The core is not just 'Can we help you sell?', but 'Can we help you sell
easily, by minimising the resources it takes?' We have a process by which
you can distribute through us that makes sense. Our partners like the
fact that they don't have to produce 20-30 brochures for every booking.
They like the fact that it doesn't require one booking out of 20-30 people
that walk in the door. Even in the off-line readership offers - of those
40,000 phone calls, the conversion ratio is about 5 to 1. But, in our
case, there is just one outbound phone call, with average time of 3 -
5 minutes to make to sort out passenger names, offering them a car rental
through their partners,etc..
This is, of course, new for everyone, even for the media commenting on
it and we were shocked at the level of uptake - it had tremendous uptake.
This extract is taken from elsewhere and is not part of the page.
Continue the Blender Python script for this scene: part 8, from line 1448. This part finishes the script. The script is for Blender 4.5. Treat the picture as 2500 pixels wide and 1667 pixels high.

The fact is that this is unique, because we're using a different business
model. But the convention of selling discounted seats through readership
has been exploited by most people in this room at some time or another
and we just want to help you do it better. We have decided, as a consequence
of the British Midland experience, that we have two things we can offer
our partners. One is a constant presence on-line as a distribution outlet
- as a place to connect with people - as they would through Teletext or
though the Classifieds. That is more our proposition than, say, an on-line
agent who might be distributing in the more traditional way on-line. We
actually combine advertising - in the sense that we can capture a lot
of eyeballs and we can drive interest. But, of course, you don't pay us
unless we're successful, so you don't have the up-front costs that you
would have, say, with traditional advertising. We are in a position to
work based on our success. So it's a nexus of the advertising promotion
that you might do and as you might sell through your traditional distribution
-through your agent.
That covers it. Thank you very much.